Did I mention that I voted in the Ontario elections? (For the NDP candidate, actually; I was confident that the Liberal incumbent would be reelected, and the NDP candidate seemed pleasant enough. Alas, no patronage or promises thereof to secure my vote; part of the problems of living in a politically primitive society, I suppose.) I was passing by the elections kiosks in the main building on my way to check my snail-mail mailbox when I was accosted. I explained that I got here only on the 30th of August, but that didn't seem to matter; I was quickly signed up, and I cast my vote. That was pleasant--at last I've gotten the chance to vote in an election which can determine the fate of the country!

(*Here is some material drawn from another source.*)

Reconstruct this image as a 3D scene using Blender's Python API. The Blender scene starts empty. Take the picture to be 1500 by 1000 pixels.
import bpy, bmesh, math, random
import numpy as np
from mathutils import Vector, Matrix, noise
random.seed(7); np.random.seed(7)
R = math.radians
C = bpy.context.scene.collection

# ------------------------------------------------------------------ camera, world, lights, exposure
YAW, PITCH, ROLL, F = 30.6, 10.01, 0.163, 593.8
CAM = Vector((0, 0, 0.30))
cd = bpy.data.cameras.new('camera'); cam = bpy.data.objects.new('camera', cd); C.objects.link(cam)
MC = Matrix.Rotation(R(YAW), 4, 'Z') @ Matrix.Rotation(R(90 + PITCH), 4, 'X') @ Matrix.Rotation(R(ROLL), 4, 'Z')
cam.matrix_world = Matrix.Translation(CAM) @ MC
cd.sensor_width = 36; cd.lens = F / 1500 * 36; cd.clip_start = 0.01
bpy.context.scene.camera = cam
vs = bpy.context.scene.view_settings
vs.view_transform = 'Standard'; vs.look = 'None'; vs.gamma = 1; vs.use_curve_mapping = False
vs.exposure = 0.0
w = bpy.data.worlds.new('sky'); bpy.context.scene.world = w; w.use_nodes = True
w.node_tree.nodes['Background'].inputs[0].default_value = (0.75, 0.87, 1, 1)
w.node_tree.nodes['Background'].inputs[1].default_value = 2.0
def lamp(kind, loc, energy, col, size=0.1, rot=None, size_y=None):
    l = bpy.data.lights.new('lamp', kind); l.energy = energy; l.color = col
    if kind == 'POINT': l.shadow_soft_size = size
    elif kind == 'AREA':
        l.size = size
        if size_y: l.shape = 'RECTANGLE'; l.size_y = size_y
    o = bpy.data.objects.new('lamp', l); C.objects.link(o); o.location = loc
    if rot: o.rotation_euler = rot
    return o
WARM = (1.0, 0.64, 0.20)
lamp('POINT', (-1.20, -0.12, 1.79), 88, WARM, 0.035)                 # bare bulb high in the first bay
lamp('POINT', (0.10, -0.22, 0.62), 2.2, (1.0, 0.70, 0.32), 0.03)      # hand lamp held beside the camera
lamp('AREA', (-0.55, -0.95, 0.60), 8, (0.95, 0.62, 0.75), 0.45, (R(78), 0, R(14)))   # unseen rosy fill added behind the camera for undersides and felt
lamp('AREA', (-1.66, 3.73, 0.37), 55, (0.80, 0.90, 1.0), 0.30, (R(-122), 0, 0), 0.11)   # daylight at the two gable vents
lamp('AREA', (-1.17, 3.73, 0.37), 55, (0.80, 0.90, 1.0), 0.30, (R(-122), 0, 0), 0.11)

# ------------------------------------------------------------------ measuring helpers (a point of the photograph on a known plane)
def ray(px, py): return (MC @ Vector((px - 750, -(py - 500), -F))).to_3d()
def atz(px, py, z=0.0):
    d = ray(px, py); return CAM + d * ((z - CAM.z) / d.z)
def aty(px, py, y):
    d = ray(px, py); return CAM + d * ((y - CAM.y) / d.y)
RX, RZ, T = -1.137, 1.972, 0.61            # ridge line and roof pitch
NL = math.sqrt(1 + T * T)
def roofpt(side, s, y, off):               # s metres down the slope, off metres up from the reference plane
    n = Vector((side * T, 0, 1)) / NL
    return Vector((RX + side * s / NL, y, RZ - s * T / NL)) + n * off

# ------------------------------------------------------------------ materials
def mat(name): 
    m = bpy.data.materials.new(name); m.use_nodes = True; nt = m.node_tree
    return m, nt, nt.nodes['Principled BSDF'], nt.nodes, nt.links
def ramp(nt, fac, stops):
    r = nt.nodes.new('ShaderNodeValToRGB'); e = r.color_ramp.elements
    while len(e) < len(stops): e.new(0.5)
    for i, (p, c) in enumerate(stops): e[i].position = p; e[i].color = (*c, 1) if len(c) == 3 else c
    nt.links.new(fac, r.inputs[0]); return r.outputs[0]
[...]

Friday was initially uneventful. I met with a new friend for coffee, talking about music and passing over some mp3s (unattainable Eurythmics and Garbage B-sides, for the main, I hasten to add), in the morning; I then went shopping, picking up some new button-up shirts at the S&R department store downtown at more than decent prices and then buying some beer and wine from the LCBO. I caught up on work, then a party (a birthday party for two people, a theme party organized around dirty construction workers and naughty school girls). Today, a chili party, then reading and more work.

One thing I'm very pleased to find out, living here in Kingston as a graduate student, is how easy things have been. I need to stretch somewhat, and I will--when I begin dating, when I become a TA grading papers, when I engage in presentations. I have the confidence, though, that I can stretch to do all those things and more. (I've found out, for instance, that one of the two other people TAing Contemporary Literature has been reassigned, meaning I'll have to check the full workload of 46 papers, not 31 as was initially planned. That I'm not horrified could be placed either to my sanguinity or to my ignorance.)

Regardless, it's a very nice feeling. It's perhaps the first time I can remember feeling this way as an adult. This bodes well, I hope.